According to the city, a zoning ordinance is the adopted law of a city that regulates land use, growth, and development. It divides the city into different zoning districts and generally governs the location, size, and type of development in each district. A zoning ordinance also establishes the process for reviewing development proposals and includes standards for different aspects of development, like parking, landscaping, lighting, signage, building design, and environmental impacts.

Residents are encouraged to give their feedback regarding the changes to the document online. Featured updates include:

  • Diagrams depicting required dimensional standards.
  • Updated definitions and permitted use tables that are easy to interpret and determine which uses are permitted in each zoning district.
  • Updated development standards for: landscaping, off-street parking, exterior lighting, and signs.
  • Added standards for: development form and design, multi-modal access and circulation, open space set-asides, neighborhood compatibility, and green building initiatives.
  • New zoning districts including: mixed-use districts, planned development districts, and residential mixed-medium and high density districts.

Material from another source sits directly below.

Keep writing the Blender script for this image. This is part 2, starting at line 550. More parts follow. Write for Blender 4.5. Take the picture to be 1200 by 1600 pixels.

City officials say Decatur’s zoning ordinance was published in 1987, with several portions dating back to the 1950s. The rewrite is intended to reflect the changes in the city and its neighborhoods and is part of the city's long range planning.

Public input is also sought for the Singing River Trail Western Route Master Plan. The trail network would connect Decatur, Florence, Huntsville, and other North Alabama cities. You can suggest destinations to connect, preferred trail routes, places with barriers to trail development, and give your opinion on the current plan.